Secondly, the United States’ relationship with a key regional ally, Israel, has been heavily impacted. Netanyahu began in February, it seems, talking Trump into the idea of a swift assault. He ends, according to reporting from Axios, in June on the receiving end of expletives-laden calls, in which the Trump says the Israeli leader would be in prison without his help. The United States, widely criticised under President Biden for not reining in brutal Israeli excesses in Gaza, is now trying to curtail Israeli action in tackling the more existential security challenge to its north with Hezbollah. That is a stunning twist, in and of itself.
Third, Iran has now extended its security umbrella to its proxy Hezbollah in Lebanon, after it struck back at Israel, on June 7, following an Israeli strike on Beirut’s southern suburb of Dahieh, a Hezbollah area. It was the first time, analyst have noted, Iran has hit Israel for attacking another country. The concept of Iran being a protector may, to many Lebanese, seem laughable, given Lebanon was dragged into conflict by the rash actions of the proxy militia when it joined Iran’s war against Israel in March. But the June 7 Iranian attack showed peak strategic confidence in Tehran – when really it should be in a trough.

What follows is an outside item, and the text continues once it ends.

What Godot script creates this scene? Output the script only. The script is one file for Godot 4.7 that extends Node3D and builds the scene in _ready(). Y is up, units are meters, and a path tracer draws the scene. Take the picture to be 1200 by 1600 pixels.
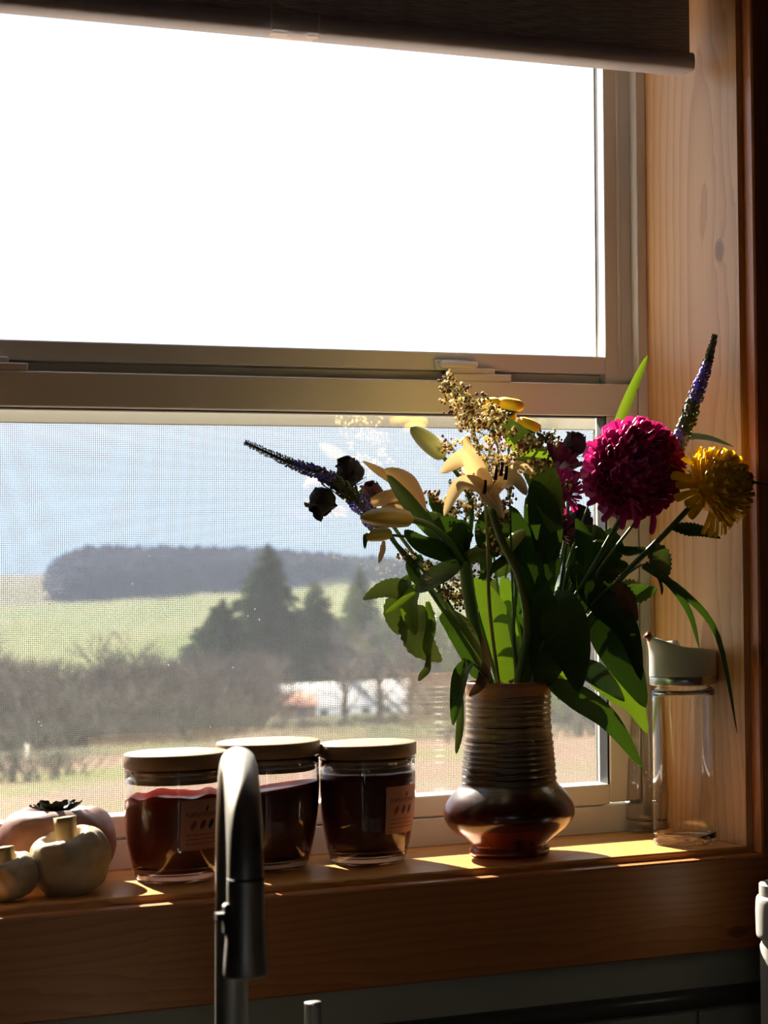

Fourth is the damage to Trump’s personal reputation. He has begun a war of his own choice that has hacked away at support from his MAGA political base, hit US pocketbooks hard ahead of midterm elections, removed his ability to claim to be the Nobel-aspiring peacemaker, and left him looking a little desperate to get the Iranians to consent again to diplomacy that he’s twice interrupted with bombing.
There is no dispute that US retains the might. The question – as we enter into perhaps the same cycle of 60 days of talks ahead of military action – is whether their wash-and-repeat policy is right, or whether it has left the Middle East, Israel and the United States less secure, and requires a radical reboot.